Intervention de Michel Charasse

Réunion du 17 février 2009 à 22h20
Application des articles 34-1 39 et 44 de la constitution — Article 13 priorité suite

Photo de Michel CharasseMichel Charasse :

Monsieur le secrétaire d’État, l’article 13 me fait penser à une espèce de repentance d’une révision que personne, sur les points concernés en tout cas, n’avait vraiment réclamée et qui a abouti, vous l’avez largement démontré dans votre brillant exposé tout à l’heure, à priver l’exécutif de prérogatives aussi essentielles que l’ordre du jour prioritaire illimité ou l’usage de l’article 49, troisième alinéa, cette invention de notre ami Guy Mollet.

Nous avons supprimé en juillet dernier une partie des dispositions qui ont mis un terme à la faiblesse de la République et de l’État et à l’instabilité gouvernementale.

Il faut donc rattraper ce coup malencontreux. Faute de pouvoir le faire par la Constitution, texte suprême, on se rabat sur les règlements des assemblées, ces textes que le doyen Vedel, je crois, comparait aux « règlements de garnison » !

Cruel dilemme pour ceux qui, comme moi, sont très attachés à la République, à l’État et au régime parlementaire !

Peut-on revenir aux dispositions modifiées ou supprimées en juillet dernier ? Non, en tout cas pas dans le cadre de cette loi organique.

Veut-on revenir aux régimes précédents ? Sûrement pas !

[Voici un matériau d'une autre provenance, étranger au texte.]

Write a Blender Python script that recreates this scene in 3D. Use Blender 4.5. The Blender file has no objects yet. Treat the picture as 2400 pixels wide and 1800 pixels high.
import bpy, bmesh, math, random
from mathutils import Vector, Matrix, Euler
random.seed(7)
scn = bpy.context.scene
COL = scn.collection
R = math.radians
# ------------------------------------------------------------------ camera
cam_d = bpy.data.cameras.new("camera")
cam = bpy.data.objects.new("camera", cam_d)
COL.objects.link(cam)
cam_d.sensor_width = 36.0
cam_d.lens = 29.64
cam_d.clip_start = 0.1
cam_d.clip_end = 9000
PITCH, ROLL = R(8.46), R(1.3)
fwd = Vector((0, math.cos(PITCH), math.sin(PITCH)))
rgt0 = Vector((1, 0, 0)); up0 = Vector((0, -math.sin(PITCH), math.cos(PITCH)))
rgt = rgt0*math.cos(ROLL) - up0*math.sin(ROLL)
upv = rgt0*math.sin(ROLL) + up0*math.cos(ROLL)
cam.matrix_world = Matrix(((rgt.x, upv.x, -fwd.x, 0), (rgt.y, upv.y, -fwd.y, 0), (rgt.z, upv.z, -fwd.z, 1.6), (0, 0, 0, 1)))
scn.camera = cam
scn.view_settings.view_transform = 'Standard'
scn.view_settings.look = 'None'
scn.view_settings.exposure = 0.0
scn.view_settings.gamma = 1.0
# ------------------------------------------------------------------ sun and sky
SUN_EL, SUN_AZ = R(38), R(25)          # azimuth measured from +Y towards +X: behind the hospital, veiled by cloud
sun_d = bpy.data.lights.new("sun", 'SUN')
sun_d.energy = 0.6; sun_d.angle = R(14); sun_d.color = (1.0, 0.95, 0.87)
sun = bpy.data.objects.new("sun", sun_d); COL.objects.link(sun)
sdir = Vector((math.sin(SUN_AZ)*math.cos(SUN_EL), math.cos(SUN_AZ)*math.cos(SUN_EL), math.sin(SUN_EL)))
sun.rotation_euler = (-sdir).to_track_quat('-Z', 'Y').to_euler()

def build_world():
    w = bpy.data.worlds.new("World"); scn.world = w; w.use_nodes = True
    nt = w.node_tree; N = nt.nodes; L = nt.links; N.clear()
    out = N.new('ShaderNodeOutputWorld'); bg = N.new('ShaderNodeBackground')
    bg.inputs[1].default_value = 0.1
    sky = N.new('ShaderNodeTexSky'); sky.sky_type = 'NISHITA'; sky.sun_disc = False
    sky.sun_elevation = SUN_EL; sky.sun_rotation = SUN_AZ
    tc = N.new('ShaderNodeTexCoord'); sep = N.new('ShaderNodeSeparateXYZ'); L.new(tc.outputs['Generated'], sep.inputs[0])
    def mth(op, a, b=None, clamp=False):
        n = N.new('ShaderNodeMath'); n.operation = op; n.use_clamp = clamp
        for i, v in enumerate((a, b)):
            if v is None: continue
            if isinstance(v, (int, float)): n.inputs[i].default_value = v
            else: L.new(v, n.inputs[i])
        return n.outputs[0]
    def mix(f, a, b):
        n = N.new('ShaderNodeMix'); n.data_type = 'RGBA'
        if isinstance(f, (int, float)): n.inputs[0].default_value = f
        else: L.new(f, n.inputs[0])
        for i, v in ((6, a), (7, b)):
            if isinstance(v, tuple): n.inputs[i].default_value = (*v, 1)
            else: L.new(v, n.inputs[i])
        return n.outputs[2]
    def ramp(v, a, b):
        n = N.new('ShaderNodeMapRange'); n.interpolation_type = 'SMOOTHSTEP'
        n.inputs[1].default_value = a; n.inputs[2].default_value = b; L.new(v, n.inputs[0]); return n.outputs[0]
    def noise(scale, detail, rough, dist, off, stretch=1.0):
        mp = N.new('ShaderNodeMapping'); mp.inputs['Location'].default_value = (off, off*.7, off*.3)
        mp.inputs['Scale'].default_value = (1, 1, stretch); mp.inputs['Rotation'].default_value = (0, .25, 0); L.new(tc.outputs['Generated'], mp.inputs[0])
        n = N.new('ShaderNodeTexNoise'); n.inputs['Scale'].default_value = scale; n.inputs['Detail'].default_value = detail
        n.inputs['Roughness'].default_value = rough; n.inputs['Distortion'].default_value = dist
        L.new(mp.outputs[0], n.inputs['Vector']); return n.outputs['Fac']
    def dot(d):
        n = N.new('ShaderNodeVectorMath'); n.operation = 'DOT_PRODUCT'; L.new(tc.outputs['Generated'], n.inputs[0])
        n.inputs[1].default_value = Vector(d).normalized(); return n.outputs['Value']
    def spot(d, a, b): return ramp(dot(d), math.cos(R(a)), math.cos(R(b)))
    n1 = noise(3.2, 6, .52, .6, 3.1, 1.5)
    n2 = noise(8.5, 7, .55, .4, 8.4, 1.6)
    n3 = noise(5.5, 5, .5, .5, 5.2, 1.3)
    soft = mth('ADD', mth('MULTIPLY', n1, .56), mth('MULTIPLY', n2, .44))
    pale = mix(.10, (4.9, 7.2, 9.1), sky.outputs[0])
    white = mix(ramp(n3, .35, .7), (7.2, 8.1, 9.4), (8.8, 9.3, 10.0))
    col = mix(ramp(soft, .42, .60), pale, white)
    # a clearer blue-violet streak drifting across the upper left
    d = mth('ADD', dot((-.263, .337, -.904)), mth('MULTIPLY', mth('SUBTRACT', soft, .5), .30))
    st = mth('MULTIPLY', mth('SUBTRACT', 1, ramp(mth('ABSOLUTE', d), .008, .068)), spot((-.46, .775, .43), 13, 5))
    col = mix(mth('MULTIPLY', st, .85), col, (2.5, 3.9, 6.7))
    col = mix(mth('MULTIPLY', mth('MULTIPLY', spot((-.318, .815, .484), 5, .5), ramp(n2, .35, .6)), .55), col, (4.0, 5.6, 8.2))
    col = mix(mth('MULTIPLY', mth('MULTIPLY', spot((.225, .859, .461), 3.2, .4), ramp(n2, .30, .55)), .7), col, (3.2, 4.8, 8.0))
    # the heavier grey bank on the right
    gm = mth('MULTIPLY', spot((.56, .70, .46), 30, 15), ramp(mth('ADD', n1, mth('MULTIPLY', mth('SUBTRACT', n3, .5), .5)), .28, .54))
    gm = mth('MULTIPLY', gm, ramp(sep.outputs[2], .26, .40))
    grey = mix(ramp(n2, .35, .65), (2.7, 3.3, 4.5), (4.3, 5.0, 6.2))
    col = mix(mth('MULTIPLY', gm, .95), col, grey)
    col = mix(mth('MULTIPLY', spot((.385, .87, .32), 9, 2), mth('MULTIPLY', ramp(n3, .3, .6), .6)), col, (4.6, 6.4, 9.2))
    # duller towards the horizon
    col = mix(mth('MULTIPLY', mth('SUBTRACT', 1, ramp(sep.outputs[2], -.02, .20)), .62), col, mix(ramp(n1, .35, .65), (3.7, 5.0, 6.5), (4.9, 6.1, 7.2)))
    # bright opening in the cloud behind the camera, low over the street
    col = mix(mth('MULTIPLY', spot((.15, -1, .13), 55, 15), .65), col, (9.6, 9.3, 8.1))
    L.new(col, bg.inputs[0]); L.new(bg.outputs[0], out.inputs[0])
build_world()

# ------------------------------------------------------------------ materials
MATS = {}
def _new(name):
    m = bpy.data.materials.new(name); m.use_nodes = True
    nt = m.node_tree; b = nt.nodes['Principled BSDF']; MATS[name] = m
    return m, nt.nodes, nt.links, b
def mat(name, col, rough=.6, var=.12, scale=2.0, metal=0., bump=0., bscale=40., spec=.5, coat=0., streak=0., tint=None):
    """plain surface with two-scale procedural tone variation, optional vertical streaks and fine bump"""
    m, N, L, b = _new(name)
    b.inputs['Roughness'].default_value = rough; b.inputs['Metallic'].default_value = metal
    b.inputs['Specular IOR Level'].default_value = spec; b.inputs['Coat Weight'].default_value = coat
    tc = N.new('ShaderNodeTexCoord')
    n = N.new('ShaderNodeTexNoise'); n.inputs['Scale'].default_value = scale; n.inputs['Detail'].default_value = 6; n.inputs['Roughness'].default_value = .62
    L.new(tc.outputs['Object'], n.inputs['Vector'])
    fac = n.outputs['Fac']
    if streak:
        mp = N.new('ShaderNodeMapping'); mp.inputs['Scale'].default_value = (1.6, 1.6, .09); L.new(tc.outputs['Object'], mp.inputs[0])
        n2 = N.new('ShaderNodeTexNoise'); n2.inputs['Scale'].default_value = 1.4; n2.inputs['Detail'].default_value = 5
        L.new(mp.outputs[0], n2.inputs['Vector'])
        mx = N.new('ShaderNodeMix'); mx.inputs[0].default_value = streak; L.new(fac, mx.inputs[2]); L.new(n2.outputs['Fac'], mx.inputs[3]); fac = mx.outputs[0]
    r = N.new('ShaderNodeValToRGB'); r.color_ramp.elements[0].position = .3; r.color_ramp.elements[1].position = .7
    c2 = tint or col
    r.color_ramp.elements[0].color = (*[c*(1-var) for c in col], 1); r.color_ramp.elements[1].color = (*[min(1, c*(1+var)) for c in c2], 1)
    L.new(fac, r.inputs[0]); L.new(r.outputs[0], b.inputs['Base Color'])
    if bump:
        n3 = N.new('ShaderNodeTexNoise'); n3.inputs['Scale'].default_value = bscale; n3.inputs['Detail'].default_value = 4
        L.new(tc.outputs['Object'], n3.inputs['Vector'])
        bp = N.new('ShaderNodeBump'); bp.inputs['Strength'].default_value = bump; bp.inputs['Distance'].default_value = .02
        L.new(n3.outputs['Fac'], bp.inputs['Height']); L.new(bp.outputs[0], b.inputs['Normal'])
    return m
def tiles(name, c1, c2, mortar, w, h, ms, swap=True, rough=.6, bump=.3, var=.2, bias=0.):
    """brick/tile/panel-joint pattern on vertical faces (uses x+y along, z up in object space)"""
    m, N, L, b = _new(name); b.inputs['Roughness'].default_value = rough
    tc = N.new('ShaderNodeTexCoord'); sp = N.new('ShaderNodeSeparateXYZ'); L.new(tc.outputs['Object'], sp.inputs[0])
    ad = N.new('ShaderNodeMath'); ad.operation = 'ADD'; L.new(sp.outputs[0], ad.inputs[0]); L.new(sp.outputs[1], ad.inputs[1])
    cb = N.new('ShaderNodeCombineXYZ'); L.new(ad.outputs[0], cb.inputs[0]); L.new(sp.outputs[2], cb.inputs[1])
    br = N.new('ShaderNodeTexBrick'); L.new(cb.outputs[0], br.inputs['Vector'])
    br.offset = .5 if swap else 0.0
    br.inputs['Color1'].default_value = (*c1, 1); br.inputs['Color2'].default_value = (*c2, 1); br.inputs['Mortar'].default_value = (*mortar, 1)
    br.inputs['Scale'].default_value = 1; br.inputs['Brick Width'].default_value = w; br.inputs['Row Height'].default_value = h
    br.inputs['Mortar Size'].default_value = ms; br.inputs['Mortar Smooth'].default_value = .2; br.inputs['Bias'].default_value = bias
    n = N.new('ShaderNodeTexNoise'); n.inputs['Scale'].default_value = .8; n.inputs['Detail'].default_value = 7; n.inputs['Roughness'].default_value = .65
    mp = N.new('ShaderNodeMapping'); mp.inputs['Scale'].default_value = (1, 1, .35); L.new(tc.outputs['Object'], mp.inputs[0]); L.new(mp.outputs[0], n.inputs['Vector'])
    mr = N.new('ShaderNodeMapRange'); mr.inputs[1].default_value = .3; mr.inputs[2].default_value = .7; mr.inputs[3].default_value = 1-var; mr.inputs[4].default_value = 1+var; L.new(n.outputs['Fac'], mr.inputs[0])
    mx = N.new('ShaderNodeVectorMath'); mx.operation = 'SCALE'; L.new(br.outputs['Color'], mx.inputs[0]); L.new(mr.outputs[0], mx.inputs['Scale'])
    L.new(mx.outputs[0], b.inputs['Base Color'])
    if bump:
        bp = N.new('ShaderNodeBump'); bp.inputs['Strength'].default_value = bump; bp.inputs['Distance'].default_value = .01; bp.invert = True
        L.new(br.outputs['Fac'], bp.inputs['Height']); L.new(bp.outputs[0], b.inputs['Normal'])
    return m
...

Il faut donc trouver une autre formule, conforme à la Constitution. L’article 13 constitue-t-il « la » formule ? Peut-être ! En tout cas, c’en est une !

Je ne vais pas m’éterniser sur la question de savoir si le dispositif de l’article 13 remet vraiment en cause le droit d’amendement. Il n’interdit pas à tout député ou sénateur de déposer autant d’amendements qu’il veut : 10 000, 20 000, ou 50 000 ! Il y a simplement un temps global ; s’il est dépassé, les amendements seront mis aux voix sans débat, mais ils figureront au Journal officiel. L’article 13 n’empêche donc pas qu’ils soient imprimés, distribués, diffusés, examinés en commission, et soumis au vote de l’assemblée concernée.

Avec le système de l’article 13, on peut gagner un peu de temps ; il y aura simplement une absence de parole.

Monsieur le secrétaire d’État, comme ce dispositif ne sera pas, à mon avis, finalement très opérant, autant l’utiliser avec prudence, à titre exceptionnel, et sans chercher à humilier ou à brimer qui que ce soit. C’est l’esprit dans lequel je présente mon amendement. J’aurais évidemment pu proposer la suppression de l’article, mais, puisque nous sommes engagés dans sa discussion, autant essayer d’en améliorer la rédaction.

Tout d’abord, je crois qu’il faut être clair : le temps global imposé est un geste politique ; il faut donc que l’on sache d’où vient le « coup ». C’est pourquoi je propose d’ajouter « À la demande du Gouvernement ou sur décision de la conférence des présidents », c'est-à-dire à la demande de la majorité de l’assemblée concernée, étant entendu que la procédure du temps global n’est évidemment pas de droit.

Ensuite, cette procédure ne pourra être utilisée que si l’on ne peut pas faire autrement, c'est-à-dire uniquement pour faire respecter le temps global s’il y a un risque qu’il soit dépassé ou s’il l’est déjà.

En définitive, ce système ne devrait ni aller très loin ni compromettre les droits sacrés des parlementaires, tout au plus contrecarrer des droits qui ont pu, en raison de la faiblesse de l’institution parlementaire, prospérer dans un passé récent, comme le filibustering, même si, M. Mercier le faisait remarquer, le terme n’est pas approprié.

La rédaction différente que je propose tend à préciser que le temps global ne peut pas être utilisé à n’importe quelle condition. Le texte de la loi organique doit, à mon avis, donner une indication claire à ceux qui auront à rédiger le ou les règlements. Nous savons que, en l’espèce, cela concerne principalement le règlement de l'Assemblée nationale, compte tenu de la position prise par la commission des lois du Sénat.

Monsieur le secrétaire d’État, j’appelle à une application souple et intelligente du dispositif, marquée par la volonté de laisser la priorité au débat. Plus que les textes, la pratique sera vraiment essentielle sur ce sujet.